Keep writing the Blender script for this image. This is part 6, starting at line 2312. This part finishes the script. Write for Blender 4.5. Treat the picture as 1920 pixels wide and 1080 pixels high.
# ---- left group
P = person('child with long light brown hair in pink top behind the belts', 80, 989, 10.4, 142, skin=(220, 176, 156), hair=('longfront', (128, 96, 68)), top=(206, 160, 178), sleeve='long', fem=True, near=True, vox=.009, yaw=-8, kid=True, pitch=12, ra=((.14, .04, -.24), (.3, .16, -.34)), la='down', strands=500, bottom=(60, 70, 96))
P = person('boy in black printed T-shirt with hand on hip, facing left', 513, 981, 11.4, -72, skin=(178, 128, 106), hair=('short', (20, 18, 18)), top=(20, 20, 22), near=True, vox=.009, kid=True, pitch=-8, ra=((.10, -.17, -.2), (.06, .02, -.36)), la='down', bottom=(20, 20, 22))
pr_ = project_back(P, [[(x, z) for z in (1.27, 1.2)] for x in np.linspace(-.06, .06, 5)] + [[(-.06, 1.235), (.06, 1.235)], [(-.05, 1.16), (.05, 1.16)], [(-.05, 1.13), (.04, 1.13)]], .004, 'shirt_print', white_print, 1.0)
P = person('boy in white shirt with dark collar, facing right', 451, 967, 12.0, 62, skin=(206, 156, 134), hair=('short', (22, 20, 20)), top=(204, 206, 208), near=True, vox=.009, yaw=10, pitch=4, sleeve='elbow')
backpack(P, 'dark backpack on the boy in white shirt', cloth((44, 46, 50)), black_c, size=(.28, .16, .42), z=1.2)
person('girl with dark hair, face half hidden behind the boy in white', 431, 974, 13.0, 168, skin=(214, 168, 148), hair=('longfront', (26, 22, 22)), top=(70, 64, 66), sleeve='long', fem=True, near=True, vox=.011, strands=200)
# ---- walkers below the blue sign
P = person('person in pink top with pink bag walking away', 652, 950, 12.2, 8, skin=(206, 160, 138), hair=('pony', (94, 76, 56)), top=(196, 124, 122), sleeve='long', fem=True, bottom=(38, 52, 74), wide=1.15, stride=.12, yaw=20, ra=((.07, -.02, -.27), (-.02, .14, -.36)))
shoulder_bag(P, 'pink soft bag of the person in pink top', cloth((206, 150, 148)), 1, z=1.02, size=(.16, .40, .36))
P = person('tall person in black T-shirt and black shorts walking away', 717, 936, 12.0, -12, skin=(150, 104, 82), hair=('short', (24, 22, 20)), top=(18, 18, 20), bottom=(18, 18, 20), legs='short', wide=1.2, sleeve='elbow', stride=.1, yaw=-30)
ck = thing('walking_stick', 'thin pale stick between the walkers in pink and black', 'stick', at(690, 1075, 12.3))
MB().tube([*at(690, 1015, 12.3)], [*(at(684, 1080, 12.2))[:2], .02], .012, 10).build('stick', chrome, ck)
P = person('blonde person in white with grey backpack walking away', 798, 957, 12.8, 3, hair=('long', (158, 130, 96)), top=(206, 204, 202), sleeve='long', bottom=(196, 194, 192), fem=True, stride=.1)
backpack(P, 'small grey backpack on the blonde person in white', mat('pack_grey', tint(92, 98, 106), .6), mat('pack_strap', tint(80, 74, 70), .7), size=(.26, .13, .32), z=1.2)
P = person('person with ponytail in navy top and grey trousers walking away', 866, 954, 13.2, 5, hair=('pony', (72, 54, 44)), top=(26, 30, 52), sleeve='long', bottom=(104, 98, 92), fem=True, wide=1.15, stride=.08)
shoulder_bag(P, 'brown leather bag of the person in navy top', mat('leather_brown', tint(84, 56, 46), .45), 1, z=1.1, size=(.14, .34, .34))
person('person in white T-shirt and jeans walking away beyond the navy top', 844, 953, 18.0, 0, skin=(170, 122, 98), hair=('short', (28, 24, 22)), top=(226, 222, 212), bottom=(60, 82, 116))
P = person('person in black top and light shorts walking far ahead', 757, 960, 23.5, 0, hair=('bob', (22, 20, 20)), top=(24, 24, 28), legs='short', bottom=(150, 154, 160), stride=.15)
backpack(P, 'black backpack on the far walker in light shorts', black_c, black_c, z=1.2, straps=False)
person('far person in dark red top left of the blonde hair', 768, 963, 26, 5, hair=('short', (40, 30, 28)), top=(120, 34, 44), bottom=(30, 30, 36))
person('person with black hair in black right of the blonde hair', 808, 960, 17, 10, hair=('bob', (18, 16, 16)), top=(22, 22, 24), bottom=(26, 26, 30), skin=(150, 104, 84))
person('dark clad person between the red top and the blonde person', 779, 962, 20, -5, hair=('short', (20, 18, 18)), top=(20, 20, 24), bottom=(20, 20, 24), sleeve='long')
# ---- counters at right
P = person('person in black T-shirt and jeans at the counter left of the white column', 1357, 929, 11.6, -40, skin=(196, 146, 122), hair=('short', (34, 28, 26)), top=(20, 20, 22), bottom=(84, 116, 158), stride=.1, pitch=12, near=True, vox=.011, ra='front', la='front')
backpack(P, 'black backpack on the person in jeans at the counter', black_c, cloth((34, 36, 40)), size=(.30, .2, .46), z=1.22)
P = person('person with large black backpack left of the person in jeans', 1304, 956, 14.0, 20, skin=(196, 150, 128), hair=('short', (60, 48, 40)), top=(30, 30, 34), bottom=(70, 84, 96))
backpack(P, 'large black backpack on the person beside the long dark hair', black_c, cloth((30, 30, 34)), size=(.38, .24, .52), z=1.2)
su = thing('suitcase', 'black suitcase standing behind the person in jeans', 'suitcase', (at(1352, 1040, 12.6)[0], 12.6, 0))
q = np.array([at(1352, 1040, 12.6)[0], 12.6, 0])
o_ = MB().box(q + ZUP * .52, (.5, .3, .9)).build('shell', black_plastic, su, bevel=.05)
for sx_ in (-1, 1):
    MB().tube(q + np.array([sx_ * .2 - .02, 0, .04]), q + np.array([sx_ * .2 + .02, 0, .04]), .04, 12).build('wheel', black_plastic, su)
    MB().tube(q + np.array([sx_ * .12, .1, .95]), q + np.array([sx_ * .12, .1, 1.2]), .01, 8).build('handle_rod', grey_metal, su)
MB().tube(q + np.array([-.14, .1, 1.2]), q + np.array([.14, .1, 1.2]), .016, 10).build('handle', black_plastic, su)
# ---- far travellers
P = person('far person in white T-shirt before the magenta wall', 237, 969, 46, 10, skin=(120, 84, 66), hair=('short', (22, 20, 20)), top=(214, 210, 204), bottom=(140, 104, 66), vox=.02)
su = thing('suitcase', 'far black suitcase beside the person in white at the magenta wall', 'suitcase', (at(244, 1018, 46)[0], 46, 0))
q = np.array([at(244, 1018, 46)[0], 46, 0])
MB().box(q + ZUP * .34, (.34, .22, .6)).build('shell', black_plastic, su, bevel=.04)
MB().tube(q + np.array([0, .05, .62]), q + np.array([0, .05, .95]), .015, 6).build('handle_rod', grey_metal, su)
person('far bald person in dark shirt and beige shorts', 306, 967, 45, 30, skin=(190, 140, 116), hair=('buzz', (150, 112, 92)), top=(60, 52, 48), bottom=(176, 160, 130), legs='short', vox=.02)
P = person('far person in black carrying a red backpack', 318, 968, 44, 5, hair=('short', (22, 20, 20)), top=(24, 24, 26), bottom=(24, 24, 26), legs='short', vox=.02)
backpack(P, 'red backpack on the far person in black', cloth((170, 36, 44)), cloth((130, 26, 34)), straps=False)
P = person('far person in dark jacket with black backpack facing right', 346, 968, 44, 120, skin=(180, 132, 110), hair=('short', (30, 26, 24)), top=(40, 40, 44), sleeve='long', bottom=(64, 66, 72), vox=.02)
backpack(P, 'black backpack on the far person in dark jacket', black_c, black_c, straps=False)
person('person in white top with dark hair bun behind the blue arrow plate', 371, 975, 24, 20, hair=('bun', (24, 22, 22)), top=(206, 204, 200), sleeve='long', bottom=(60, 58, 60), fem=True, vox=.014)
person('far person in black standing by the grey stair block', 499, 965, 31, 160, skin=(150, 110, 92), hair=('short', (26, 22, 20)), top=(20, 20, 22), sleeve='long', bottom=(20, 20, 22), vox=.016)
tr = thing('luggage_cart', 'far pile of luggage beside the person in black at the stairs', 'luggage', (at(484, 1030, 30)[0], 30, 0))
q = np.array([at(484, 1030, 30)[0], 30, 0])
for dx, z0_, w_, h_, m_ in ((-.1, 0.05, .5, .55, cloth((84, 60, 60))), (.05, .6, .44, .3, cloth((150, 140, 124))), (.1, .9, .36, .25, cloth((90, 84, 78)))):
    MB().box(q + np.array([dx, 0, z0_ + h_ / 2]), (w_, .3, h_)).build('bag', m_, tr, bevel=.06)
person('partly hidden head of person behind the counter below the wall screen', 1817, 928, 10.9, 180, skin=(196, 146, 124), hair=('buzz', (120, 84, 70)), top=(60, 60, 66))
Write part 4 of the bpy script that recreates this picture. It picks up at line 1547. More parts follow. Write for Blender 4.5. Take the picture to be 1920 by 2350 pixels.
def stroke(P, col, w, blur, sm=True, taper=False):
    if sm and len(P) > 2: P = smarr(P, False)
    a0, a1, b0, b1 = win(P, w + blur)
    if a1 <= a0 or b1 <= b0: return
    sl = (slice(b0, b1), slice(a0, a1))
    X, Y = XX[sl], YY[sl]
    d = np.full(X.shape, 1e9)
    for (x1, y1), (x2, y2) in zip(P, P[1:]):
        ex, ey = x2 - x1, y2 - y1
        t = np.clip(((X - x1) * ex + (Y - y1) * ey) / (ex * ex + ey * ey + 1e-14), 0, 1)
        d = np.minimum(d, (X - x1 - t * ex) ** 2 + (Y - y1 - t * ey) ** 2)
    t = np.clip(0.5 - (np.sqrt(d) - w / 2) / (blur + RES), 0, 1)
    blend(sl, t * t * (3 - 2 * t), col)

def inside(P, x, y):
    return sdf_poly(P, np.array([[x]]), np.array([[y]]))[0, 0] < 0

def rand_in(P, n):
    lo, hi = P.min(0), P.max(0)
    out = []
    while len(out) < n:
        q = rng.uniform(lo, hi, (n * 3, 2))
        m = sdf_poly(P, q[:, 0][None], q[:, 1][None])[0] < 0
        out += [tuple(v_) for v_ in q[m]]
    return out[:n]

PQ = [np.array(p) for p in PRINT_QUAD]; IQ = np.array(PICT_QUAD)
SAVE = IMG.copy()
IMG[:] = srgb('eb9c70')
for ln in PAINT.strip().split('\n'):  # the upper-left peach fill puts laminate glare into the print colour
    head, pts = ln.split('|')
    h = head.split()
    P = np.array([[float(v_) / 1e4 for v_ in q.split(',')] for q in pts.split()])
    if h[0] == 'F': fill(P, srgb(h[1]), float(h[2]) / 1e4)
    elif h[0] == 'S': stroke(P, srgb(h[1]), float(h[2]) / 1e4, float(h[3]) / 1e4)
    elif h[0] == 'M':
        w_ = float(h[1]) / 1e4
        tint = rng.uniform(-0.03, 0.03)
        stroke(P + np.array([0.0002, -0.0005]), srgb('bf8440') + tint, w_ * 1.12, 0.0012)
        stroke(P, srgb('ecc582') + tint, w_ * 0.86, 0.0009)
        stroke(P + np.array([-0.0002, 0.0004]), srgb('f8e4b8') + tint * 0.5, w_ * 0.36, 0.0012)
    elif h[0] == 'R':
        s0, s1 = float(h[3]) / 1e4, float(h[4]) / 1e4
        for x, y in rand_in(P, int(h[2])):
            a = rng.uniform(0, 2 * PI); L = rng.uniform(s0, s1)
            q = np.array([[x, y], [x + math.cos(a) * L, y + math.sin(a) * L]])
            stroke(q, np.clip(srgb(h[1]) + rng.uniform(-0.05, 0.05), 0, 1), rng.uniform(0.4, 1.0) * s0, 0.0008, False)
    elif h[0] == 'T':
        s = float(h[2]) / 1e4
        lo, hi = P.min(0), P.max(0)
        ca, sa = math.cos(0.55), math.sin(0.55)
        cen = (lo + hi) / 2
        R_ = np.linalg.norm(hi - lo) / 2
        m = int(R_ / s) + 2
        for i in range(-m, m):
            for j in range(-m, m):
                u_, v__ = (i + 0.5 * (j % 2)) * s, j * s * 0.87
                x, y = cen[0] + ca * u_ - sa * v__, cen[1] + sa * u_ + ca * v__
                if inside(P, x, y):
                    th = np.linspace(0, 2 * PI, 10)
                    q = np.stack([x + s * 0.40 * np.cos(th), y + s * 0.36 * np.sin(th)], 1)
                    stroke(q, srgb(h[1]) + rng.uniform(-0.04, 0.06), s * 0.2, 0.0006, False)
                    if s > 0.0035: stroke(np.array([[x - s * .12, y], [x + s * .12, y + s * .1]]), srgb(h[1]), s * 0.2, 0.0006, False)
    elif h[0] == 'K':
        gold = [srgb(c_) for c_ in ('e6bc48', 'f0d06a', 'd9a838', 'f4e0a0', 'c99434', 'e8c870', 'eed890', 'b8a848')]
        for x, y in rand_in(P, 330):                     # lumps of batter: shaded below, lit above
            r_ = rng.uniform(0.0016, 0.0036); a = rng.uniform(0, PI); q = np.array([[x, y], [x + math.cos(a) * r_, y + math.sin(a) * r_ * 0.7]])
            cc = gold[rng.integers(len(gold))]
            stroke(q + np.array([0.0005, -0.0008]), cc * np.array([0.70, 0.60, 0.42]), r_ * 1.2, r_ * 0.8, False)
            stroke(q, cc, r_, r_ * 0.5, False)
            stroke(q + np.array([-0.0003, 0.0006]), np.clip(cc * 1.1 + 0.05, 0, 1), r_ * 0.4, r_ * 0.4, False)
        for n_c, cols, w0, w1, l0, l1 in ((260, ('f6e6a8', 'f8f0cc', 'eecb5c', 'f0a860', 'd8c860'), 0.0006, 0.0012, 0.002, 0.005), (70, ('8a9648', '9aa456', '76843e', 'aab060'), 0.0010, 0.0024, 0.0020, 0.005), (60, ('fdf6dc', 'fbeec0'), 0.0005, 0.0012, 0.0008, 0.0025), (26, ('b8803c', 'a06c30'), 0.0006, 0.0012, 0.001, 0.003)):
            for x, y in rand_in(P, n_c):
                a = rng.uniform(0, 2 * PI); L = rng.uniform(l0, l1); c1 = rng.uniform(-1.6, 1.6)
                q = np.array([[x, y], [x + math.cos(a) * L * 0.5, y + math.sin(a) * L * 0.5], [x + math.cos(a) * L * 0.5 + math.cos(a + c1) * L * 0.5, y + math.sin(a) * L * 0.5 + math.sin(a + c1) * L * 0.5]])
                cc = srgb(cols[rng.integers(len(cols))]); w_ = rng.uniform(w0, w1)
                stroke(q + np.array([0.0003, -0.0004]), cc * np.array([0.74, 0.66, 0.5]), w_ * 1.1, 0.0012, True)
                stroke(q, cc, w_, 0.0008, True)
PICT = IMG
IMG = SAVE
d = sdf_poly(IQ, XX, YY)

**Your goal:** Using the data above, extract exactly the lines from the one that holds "Write part 4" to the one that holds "return out[:n]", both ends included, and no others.

**Answer:**
Write part 4 of the bpy script that recreates this picture. It picks up at line 1547. More parts follow. Write for Blender 4.5. Take the picture to be 1920 by 2350 pixels.
def stroke(P, col, w, blur, sm=True, taper=False):
    if sm and len(P) > 2: P = smarr(P, False)
    a0, a1, b0, b1 = win(P, w + blur)
    if a1 <= a0 or b1 <= b0: return
    sl = (slice(b0, b1), slice(a0, a1))
    X, Y = XX[sl], YY[sl]
    d = np.full(X.shape, 1e9)
    for (x1, y1), (x2, y2) in zip(P, P[1:]):
        ex, ey = x2 - x1, y2 - y1
        t = np.clip(((X - x1) * ex + (Y - y1) * ey) / (ex * ex + ey * ey + 1e-14), 0, 1)
        d = np.minimum(d, (X - x1 - t * ex) ** 2 + (Y - y1 - t * ey) ** 2)
    t = np.clip(0.5 - (np.sqrt(d) - w / 2) / (blur + RES), 0, 1)
    blend(sl, t * t * (3 - 2 * t), col)

def inside(P, x, y):
    return sdf_poly(P, np.array([[x]]), np.array([[y]]))[0, 0] < 0

def rand_in(P, n):
    lo, hi = P.min(0), P.max(0)
    out = []
    while len(out) < n:
        q = rng.uniform(lo, hi, (n * 3, 2))
        m = sdf_poly(P, q[:, 0][None], q[:, 1][None])[0] < 0
        out += [tuple(v_) for v_ in q[m]]
    return out[:n]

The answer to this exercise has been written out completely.